Interns – a necessary part of the new economy: good training or genteel slavery?
A recent ad from Wandsworth Council asked for trainee social workers to work for free, selling the idea as good for their CV. It sparked some debate in Labour councillor circles and I am interested in where you stand on the issue. We all know of sites like Work4MP where the expectation is frequently that the “job” you get will be an expenses only internship. Is this a scandal, which all MPs should avoid like the plague or is it a useful source of on the job training?

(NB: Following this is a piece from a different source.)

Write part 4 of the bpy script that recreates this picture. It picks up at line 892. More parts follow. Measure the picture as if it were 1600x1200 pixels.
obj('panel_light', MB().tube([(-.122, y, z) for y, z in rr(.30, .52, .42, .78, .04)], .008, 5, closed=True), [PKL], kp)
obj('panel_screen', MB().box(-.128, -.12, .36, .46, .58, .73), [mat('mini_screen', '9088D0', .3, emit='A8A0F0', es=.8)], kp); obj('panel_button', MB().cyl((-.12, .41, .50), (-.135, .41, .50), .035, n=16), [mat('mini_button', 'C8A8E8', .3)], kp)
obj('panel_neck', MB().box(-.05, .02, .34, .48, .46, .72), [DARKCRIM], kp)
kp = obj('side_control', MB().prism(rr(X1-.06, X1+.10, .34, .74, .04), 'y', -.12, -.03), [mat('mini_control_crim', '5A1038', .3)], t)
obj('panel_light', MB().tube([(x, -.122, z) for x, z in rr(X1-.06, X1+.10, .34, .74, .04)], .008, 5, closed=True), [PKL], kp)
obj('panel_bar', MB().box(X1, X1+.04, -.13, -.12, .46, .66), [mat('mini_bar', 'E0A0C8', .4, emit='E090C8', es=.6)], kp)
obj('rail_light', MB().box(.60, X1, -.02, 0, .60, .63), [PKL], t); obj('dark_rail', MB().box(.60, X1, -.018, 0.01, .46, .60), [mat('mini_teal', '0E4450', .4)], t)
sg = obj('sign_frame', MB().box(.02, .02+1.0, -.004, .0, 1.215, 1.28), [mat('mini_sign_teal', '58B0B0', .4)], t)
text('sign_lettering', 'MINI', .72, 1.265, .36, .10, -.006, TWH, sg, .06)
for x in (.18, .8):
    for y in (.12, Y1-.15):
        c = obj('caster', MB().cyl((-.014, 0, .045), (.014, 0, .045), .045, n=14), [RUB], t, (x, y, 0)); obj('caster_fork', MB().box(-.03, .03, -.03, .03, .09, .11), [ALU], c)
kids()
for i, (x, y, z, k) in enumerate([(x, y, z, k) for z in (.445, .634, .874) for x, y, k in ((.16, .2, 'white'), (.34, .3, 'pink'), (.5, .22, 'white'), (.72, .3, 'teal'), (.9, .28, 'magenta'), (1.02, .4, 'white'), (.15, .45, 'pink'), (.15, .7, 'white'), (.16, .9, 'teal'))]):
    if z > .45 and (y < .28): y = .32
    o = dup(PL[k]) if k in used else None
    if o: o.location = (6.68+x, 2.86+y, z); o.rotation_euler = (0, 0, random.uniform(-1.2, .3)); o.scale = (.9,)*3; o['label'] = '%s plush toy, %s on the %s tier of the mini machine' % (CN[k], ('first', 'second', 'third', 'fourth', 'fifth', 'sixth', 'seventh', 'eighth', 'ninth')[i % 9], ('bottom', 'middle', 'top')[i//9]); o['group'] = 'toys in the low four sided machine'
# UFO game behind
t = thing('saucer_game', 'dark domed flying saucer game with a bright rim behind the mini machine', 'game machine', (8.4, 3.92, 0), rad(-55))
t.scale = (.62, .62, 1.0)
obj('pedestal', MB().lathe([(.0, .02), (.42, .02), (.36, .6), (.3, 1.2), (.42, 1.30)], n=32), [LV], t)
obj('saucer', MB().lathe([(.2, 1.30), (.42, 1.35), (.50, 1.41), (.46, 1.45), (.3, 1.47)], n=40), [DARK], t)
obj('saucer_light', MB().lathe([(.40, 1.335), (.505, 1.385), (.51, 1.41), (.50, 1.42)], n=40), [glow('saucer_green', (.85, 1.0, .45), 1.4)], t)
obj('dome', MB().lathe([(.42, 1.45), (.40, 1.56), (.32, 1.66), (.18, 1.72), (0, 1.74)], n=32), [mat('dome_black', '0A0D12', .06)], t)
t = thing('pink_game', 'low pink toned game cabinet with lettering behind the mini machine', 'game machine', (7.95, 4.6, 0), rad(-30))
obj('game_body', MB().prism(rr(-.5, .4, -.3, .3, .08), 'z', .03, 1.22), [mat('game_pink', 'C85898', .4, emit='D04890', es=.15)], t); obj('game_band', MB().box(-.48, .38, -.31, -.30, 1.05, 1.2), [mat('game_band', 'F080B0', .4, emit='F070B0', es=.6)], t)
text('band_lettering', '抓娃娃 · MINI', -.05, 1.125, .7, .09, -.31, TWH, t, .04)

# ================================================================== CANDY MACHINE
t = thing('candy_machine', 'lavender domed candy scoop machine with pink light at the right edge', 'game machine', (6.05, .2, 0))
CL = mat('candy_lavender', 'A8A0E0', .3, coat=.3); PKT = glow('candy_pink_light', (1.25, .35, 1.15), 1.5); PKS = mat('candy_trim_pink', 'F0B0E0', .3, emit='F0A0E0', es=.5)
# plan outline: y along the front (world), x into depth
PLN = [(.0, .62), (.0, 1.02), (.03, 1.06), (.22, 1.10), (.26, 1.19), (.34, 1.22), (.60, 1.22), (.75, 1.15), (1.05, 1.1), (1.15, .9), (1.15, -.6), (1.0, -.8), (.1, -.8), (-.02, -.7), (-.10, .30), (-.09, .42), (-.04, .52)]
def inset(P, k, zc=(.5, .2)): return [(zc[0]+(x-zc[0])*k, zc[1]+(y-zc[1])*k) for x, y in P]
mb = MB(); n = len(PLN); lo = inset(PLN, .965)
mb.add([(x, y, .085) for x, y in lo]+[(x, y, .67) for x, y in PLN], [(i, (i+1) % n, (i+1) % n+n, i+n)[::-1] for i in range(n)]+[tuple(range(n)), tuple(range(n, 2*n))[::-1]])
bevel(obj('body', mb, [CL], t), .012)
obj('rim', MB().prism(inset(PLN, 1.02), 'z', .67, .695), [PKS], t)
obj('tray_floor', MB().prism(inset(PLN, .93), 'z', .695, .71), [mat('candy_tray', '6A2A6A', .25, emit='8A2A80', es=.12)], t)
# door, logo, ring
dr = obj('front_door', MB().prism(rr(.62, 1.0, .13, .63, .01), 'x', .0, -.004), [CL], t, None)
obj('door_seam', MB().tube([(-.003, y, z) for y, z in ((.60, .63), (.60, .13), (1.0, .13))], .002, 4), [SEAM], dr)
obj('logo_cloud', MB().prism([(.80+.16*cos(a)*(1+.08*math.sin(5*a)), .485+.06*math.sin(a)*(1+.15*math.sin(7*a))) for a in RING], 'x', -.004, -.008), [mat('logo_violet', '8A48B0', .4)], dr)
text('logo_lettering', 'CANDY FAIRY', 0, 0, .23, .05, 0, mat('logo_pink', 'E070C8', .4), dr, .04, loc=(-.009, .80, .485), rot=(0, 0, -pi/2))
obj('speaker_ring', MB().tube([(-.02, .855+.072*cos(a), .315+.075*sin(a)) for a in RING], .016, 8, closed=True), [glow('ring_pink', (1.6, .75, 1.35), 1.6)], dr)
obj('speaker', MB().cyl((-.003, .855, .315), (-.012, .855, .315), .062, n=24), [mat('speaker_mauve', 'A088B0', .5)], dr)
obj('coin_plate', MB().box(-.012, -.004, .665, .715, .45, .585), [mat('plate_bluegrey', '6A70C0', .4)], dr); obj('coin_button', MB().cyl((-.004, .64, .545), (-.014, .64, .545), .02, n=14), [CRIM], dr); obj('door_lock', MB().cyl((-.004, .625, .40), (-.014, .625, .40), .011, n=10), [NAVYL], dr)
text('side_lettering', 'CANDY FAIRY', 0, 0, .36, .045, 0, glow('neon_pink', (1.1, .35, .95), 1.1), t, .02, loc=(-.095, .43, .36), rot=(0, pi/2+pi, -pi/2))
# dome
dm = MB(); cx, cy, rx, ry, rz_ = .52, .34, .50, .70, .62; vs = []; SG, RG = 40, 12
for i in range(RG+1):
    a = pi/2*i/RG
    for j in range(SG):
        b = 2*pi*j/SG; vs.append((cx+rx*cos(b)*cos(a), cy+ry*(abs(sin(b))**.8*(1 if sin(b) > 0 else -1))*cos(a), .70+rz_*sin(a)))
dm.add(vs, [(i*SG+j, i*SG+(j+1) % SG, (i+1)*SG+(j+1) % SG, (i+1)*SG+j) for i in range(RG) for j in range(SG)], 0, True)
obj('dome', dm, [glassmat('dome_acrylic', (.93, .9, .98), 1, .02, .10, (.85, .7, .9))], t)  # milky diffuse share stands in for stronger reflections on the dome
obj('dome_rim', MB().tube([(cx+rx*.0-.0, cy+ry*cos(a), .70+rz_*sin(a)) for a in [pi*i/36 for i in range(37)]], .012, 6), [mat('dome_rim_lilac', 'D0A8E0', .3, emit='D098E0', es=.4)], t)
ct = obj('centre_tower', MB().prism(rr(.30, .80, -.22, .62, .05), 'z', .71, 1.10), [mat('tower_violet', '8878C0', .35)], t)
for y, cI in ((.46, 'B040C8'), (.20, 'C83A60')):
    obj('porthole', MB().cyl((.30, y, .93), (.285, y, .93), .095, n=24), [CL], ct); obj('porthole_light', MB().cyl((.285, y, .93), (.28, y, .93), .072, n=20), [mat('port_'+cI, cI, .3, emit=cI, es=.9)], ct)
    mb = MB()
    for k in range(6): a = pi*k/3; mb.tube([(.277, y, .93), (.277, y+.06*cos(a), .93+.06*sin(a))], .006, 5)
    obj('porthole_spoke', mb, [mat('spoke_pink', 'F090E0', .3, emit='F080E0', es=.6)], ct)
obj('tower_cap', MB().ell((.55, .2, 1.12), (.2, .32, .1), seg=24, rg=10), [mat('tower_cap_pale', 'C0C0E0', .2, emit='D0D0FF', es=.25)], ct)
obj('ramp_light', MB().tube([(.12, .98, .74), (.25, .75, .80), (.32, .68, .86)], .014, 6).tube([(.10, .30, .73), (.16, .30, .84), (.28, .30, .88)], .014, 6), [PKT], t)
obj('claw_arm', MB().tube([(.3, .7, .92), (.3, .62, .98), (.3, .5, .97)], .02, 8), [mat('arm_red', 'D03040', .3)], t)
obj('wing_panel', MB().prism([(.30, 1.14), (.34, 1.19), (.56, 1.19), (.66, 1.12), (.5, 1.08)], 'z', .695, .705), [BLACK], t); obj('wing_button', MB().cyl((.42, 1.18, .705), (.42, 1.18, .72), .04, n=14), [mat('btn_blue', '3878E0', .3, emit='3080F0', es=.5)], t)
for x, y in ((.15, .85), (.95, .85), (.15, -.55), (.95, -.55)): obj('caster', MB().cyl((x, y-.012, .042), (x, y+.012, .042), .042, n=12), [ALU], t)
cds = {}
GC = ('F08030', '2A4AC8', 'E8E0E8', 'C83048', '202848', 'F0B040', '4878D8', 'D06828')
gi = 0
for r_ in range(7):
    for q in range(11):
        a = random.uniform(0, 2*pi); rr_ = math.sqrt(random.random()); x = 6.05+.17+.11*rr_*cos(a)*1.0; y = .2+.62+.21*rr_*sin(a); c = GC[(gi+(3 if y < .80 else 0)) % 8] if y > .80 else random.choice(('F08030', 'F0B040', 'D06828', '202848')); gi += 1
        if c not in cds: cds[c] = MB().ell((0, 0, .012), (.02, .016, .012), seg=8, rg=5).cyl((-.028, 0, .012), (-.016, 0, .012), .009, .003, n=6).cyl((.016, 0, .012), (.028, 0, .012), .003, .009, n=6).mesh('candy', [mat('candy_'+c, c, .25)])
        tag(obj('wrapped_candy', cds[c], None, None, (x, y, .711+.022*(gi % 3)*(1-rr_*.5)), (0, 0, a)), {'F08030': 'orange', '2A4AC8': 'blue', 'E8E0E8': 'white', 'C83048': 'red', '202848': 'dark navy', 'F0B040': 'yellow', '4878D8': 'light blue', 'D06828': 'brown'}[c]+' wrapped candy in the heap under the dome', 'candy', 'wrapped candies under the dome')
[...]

Starting from the perspective of a 1960s graduate, the idea of unpaid work training appears outrageous. The fact that it might be acceptable today shows just how we have allowed the markets to over-ride our ability to organise society. It also is an expression of the regrettable powerlessness of the trade union movement. One inevitably asks whether there is any limit to the power of the market – suppose market forces and a combination of globalisation and automation results in demand for labour being on a permanently downward trend – are we going to see this generation go from being 20 year old interns to 30 and 40 year old interns?
However, younger colleagues argue that there is nothing wrong with internships, especially when otherwise we would have to pay the bill (a dispute as to whether Battersea LP should pay our intern the national minimum wage (NMW)), and if it helps the intern to get something on their CV and a start to a career. But to me this argument seems self-serving as it actually implies that we are not prepared to pay the real price of our politics or (if the intern works for Tesco) the real price of our groceries.
It also seems to me that the use of interns is massively against equal opportunities with only the affluent, OK the comfortably well-off, being able to fund their kids to go through internship. Indeed one of my Labour colleagues is very open about it and, I quote, says “from frustrating personal experience of trying to start a career in politics 10 years ago – these opportunities are by their nature exclusive to those who have parents wealthy enough to support them. I’m generally opposed to totally unpaid internships for this reason.”
Ben, for it was he, went on to say that “social work degrees, like other professional degree level qualifications (teaching), include a lot of practical experience through placements – that’s much of the point of the course. Would you expect NQTs to do free teaching placements too? Or people with nursing degrees? ….. The obvious question therefore is, are these really training posts – and in which case how do the positions differ from the placements that newly qualified social workers will have undertaken as part of their formal training? If not, then this looks like getting people to work for free”. To which I might add that I doubt whether too many bankers, civil engineers or military folk are expected to start their training on a volunteer basis, though I understand that the Met Police is going that way.
Another of my colleagues argued that the training Wandsworth was going to give was of high quality to which my reply is that I am sure that is so but that it is straight discrimination against the truly less well-off just like any free internship is.
My conclusion is that it is all part of the generational warfare that we of an older (and if you are over 40 maybe even 30 that includes you) generation look like starting having had our free education, a vast range of career choices, good pensions, the NHS, owner occupied housing and now refusing to pay our taxes for following generations. We will only have ourselves to blame if the young are revolting!